The slip of a girl was by now a wiser woman. The nightmare she went through had transformed her. She went to court and got a divorce. It was open to her to return to her father’s place in Tiruchirapalli. But no, the hardest of hard iron had entered her soul. Her ego took charge: she must take her revenge on the father who had knowingly ruined her life; she would, reaching the very pit of dissoluteness. She had learnt to speak excellent English, and, thanks to her husband and his associates, was fairly familiar with the dark corridors in the nation’s capital. She turned herself into a high-class call girl. That was what she, more or less, had been for the past fifteen years; her latest catch was a decrepit Spanish count. She had blackened the name of her family, that was her pride — and her triumph.

As she approached the end of her story, the lady collapsed in an ocean of tears, and finally dropped off to sleep. She rose early the next morning and bade a demure goodbye.

But was she not egregiously wrong in scripting her leftover life in the manner she did? By choosing to go downhill all the way, she, as a matter of fact, toed the line her father’s prognostication had laid down for her. A liberated woman because of all she had gone through, she could have exercised her free will and walked away from the fate the stars had supposedly ordained for her. Instead, she conducted herself like a marionette. She was no rebel, but a conformist.

The analogy may, at first sight, appear somewhat otiose. The current state of affairs in West Bengal nonetheless induces one to remember the turbulence in the lady’s life and its denouement. The Left Front government in the state is, at this moment, as the American expression goes, stymied. Recent incidents have presented on a platter hitherto undreamt of opportunities to its enemies. There is little percentage for the Front in condemning political adversaries and conspirators, real or imaginary, for the predicament it is in; these species owe it to themselves to avail of the opportunities presented to them.

The problem lies elsewhere. Were the Left Front, or, to be precise, the leadership of the Front’s principal constituent, to stick to the policy it is currently enamoured of — to hand over the responsibility for the development of industry, services and general infrastructure to the capitalist class, confining the State’s role to that of a passive intermediary — it is going to hit a cul de sac.
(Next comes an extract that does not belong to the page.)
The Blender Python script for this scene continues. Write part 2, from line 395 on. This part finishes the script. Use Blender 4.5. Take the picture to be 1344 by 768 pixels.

In case an attempt is made to repeat in any other part of the state the pattern of land acquisition tried out in Singur and Nandigram, chances are that major sections of the rural population may rise in revolt. Circumstances would then tend to assume a truly dangerous dimension. In the state, the political alternative to the Left Front is, frankly, no alternative at all. The main opposition is sadly lacking in both direction and scruples; its natural instinct is to revel in chaos. While some well-meaning groups and persons are at present keeping it company, they are without clout and can be marginalized in no time.

At the same time, should no declaration of renunciation be forthcoming from the leaders of the Front of the policy they have been pursuing, it would be an impasse that might only aggravate uncertainty, and, in turn, lead to large-scale disorder. In such an eventuality, people could begin to miss the distinction between a political combination that, standing on its ego, lets things drift towards chaos and another one that takes to chaos as a duck takes to water. The state could, as a consequence, head towards the climax of a great tragedy. The lady mentioned above collaborated with the destiny that wrote the skit of her life; would those shepherding the Left Front in West Bengal emulate her folly?